Overbrook parcel should remain agricultural
Sussex County Council will soon make a major decision: whether to grant a zoning change for a large parcel that lies along Route 1, where developers have requested commercial zoning that would allow a massive 850,000-square-foot shopping center with 5,000 parking spaces, known as Overbrook Town Center.
Zoned agricultural-residential (AR-1), the land is open farmland bordering historic farms. According to testimony, these farms would be threatened by the zoning change, because farming practices would likely be curbed adjacent to a commercial area.
At the time of a pair of public hearings on this parcel, the land was in an area that Sussex considers an “environmentally sensitive developing area” and that state planners had placed in a Level 3 zone, an in-between zone for state spending, where officials do not expect to make immediate investments, but where future development may be appropriate.

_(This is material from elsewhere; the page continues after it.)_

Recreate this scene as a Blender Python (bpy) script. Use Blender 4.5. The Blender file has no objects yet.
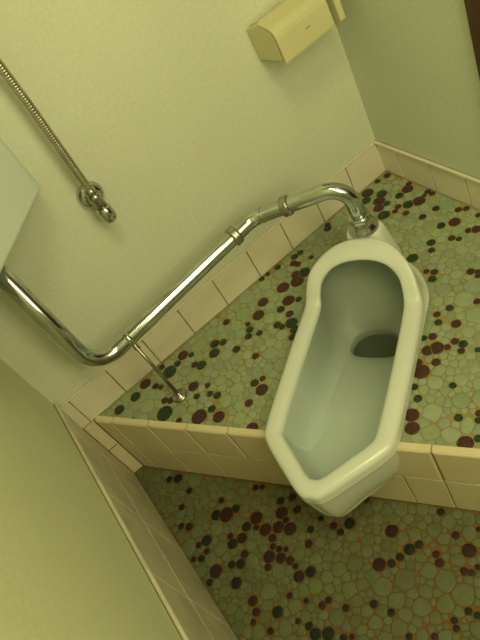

After the record on this rezoning request was closed, state planning officials unveiled a draft of new state spending maps, based on the most current land-use data. A coalition of people who oppose rezoning has asked the county to reopen the record in light of the state’s new draft maps. Those maps place the parcel in Level 4, an area where state planning documents state what should be emphasized is “development that is compatible with and enhances agriculture ...”
Looking back, it was only in the midst of the unprecedented and, it would turn out, unsustainable housing boom that the parcel found its way into Level 3. Before 2010 and now in draft 2015 maps, the parcel has been in a Level 4 area, where agricultural uses are protected and encouraged.
Developers can request that any piece of land be rezoned, but no matter where land is located, no one has the right to a rezoning.
Whether county council decides to reopen the record or leave it closed, council members are still faced with the knowledge state investments in this area will be limited, and state officials say this land is, and should remain, agricultural.
Rezonings are by definition political decisions: Do the interests of a developer outweigh the interests of the farmers, residents, taxpayers and state officials who have all testified this is agricultural land that should remain agricultural?
Route 1 is the wrong location for a massive shopping center. This land should remain agricultural-residential.